Como cada jueves, el espíritu de Donald Trump y de la extrema derecha que puebla el aquelarre de la Heritage Foundation aterriza en la Asamblea de Madrid, un lugar donde Isabel Díaz Ayuso se dedica a hacer oposición al gobierno central, en vez de defender su gestión. Como indican a este medio fuentes del Partido Popular, Ayuso está haciendo el trabajo que Feijóo debería hacer. Esto es peligroso, sobre todo en un momento en el que está convocado un congreso nacional del PP donde el liderazgo del actual presidente está muy en entredicho. Miguel Ángel Rodríguez ya lo hizo una vez con José María Aznar. ¿Se está preparando una estrategia similar?
Lo que está claro es que Ayuso parece dar a entender que Madrid se le ha quedado pequeño que necesita volar con libertad en espacios más amplios y así lo ha demostrado hoy, como cada jueves.
Bajo la apariencia de un alegato contra la supuesta “colonización de las instituciones” y la existencia de una presunta oscura “caja negra” en torno al PSOE, las andanadas de la presidenta madrileña quedan empañadas por sus propias contradicciones. Así, denuncia con vehemencia la impunidad de un Fiscal General imputado y un inventado “enchufe” que le espera en Telefónica, pero al mismo tiempo da por hecho esa amnistía extrajudicial, relativizando la gravedad de lo que justo antes calificaba de inaceptable. Eso es el trumpismo.

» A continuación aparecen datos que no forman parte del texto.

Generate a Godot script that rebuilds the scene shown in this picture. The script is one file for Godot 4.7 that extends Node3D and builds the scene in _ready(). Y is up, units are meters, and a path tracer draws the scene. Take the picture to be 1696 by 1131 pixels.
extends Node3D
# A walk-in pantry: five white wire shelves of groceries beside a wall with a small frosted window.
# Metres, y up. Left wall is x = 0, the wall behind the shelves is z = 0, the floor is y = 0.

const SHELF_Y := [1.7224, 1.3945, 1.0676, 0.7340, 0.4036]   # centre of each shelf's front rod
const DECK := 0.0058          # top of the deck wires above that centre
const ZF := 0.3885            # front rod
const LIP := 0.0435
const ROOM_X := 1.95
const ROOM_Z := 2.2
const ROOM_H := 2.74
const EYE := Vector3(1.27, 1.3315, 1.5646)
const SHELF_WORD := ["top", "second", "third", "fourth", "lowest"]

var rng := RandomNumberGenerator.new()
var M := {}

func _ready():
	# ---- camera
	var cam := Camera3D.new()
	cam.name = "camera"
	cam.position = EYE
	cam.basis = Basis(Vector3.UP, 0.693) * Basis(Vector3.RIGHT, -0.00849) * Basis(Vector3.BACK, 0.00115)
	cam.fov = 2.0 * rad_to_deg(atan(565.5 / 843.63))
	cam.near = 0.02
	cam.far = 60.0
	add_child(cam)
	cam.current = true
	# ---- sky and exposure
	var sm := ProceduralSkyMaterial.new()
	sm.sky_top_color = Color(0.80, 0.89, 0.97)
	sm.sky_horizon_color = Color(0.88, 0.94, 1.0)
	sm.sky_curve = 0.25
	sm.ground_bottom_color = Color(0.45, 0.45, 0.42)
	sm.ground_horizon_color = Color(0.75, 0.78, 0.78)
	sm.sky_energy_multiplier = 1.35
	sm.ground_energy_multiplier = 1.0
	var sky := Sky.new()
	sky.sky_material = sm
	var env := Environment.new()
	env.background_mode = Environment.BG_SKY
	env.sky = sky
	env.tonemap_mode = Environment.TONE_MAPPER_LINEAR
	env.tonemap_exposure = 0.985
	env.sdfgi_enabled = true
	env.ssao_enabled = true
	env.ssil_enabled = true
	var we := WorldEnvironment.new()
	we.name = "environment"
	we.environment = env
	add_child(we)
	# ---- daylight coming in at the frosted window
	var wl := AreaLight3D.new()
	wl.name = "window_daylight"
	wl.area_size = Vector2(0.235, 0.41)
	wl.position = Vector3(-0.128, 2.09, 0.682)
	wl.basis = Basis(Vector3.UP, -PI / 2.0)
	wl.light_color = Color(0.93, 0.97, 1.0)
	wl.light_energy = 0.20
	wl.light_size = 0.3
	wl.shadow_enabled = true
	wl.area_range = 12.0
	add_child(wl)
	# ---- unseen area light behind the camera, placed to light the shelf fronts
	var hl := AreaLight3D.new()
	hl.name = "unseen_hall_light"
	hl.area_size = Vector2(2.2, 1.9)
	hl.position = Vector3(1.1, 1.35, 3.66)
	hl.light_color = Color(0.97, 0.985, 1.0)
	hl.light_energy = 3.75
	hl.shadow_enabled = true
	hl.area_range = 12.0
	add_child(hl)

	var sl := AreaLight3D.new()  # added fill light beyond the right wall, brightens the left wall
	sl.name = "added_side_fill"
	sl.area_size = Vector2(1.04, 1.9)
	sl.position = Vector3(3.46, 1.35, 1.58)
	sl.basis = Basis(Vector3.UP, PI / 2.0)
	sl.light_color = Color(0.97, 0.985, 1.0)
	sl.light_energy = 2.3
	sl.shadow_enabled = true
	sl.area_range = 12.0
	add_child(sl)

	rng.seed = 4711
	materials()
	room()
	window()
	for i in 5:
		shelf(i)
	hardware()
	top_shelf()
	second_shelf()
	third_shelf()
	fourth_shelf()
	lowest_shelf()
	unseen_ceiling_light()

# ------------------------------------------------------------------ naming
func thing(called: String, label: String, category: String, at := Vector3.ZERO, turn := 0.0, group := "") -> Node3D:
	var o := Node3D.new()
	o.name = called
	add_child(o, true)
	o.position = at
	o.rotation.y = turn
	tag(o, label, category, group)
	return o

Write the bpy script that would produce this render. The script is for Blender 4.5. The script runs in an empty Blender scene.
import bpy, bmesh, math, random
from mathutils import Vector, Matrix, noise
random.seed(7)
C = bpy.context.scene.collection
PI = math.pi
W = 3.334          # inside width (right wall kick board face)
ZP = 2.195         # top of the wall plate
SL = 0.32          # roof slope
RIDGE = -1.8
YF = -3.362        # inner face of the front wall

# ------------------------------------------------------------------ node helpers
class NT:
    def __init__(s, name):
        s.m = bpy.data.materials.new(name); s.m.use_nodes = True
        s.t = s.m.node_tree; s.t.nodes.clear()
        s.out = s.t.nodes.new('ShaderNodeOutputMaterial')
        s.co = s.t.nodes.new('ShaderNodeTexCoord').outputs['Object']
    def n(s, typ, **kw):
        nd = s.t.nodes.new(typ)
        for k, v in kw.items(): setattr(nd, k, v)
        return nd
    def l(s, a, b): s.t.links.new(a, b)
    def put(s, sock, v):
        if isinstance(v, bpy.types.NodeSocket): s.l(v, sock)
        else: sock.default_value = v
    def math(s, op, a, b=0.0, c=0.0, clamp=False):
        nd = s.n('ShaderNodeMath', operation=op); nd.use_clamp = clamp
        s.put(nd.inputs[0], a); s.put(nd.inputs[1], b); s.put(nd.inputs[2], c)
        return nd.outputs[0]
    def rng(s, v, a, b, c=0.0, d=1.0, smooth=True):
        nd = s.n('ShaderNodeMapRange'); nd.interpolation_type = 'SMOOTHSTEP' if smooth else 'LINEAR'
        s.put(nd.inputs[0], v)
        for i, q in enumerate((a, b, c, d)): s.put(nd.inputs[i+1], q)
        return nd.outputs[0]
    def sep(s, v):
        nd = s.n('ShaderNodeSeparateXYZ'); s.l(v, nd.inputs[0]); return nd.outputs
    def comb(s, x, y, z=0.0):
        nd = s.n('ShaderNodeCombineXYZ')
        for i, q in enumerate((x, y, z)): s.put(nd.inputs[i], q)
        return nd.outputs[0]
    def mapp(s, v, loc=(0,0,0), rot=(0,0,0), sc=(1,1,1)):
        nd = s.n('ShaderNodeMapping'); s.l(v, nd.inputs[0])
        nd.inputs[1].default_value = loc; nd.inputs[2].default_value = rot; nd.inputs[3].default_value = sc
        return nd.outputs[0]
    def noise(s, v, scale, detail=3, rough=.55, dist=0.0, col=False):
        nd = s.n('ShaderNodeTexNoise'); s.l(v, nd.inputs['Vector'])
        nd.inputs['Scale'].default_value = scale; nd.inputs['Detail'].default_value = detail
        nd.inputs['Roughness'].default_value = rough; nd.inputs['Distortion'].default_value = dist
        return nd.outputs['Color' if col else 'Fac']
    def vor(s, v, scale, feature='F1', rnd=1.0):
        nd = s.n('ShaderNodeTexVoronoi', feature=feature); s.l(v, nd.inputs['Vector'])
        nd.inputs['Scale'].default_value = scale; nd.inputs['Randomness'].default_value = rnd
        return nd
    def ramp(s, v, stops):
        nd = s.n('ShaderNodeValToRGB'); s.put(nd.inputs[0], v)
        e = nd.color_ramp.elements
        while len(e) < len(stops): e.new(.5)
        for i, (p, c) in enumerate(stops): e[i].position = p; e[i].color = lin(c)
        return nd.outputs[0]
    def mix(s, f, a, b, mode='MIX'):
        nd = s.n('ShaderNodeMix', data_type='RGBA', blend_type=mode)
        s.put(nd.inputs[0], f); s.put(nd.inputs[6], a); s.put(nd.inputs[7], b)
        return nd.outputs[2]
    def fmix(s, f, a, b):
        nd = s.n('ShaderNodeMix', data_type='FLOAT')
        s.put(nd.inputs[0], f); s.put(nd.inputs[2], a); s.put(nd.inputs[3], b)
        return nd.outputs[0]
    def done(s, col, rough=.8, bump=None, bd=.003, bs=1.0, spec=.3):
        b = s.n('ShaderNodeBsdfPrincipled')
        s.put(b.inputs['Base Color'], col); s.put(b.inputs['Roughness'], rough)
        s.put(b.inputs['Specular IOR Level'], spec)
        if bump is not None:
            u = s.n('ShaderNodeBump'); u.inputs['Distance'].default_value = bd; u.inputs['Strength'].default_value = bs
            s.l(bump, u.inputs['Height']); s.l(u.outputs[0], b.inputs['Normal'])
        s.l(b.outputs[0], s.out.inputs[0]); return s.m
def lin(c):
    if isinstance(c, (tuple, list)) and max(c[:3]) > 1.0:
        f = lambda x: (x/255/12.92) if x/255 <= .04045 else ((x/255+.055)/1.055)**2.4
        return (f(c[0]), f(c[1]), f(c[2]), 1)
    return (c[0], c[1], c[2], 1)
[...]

Por otro lado, exige transparencia en el ámbito ajeno mientras guarda un silencio cómplice cada vez que surgen sombras sobre los procesos internos de su propio partido, demostrando que la exigencia de limpieza ética se limita a las filas contrarias. Exactamente lo que hace Trump contra sus adversarios, incluidos los del propio Partido Republicano.
En el discurso presuntamente moralizante de Ayuso tampoco falta un cinismo difícil de disimular: advierte de que “todo queda en casa” y que la esposa del presidente acabará ocupando un puesto de relumbrón, pero trata el asunto como un mero cotilleo, sin plantear ninguna consecuencia real para quienes abusan de los nombramientos. Al mismo tiempo, salpica al PSOE con acusaciones de corrupción que oscilan desde irregularidades en Canarias hasta supuestos whatsapp comprometidos de expresidentes, sin reparar en los escándalos que también afectan al PP en la Comunidad de Madrid. Por cierto, Ayuso ni menciona la investigación por fragmentación de contratos públicos de su Consejería de Educación o la imputación por delitos relacionados con la corrupción de su colaboradora Ana Millán.
La trampa final de este discurso reside en estimular la indignación ciudadana (“¿de verdad vamos a llegar a esto?”) sin proponer una sola vía de respuesta: ni exigencia de moción de censura, ni comisión de investigación, ni solicitud de dimisiones. Un grito airado que carece de rumbo práctico y que, lejos de contribuir a depurar responsabilidades, se diluye en el aire, dejando intactas las redes de poder que se pretende denunciar. Así, paradójicamente, la condena de la “corrupción sistémica” acaba siendo el mejor escudo para las propias contradicciones.
Esto es exactamente lo mismo que sucedió ayer en el Despacho Oval de la Casa Blanca. Donald Trump practicó una nueva encerrona a un dignatario extranjero, el presidente de Sudáfrica, Cyril Ramaphosa, a quien acusó de genocidio tomando como base el bulo de que en ese país africano los negros estaban realizando una limpieza étnica contra los agricultores y ganaderos blancos. Toda la argumentación estaba basada en mentiras y propaganda supremacista. Es decir, lo mismo que hace Ayuso contra la izquierda: acusaciones sobre hechos no probados, argumentación basada en especulaciones y, sobre todo, la contradicción sectaria de quien acusa al de enfrente sin mirar lo que tiene en su propio corral, que es mucho.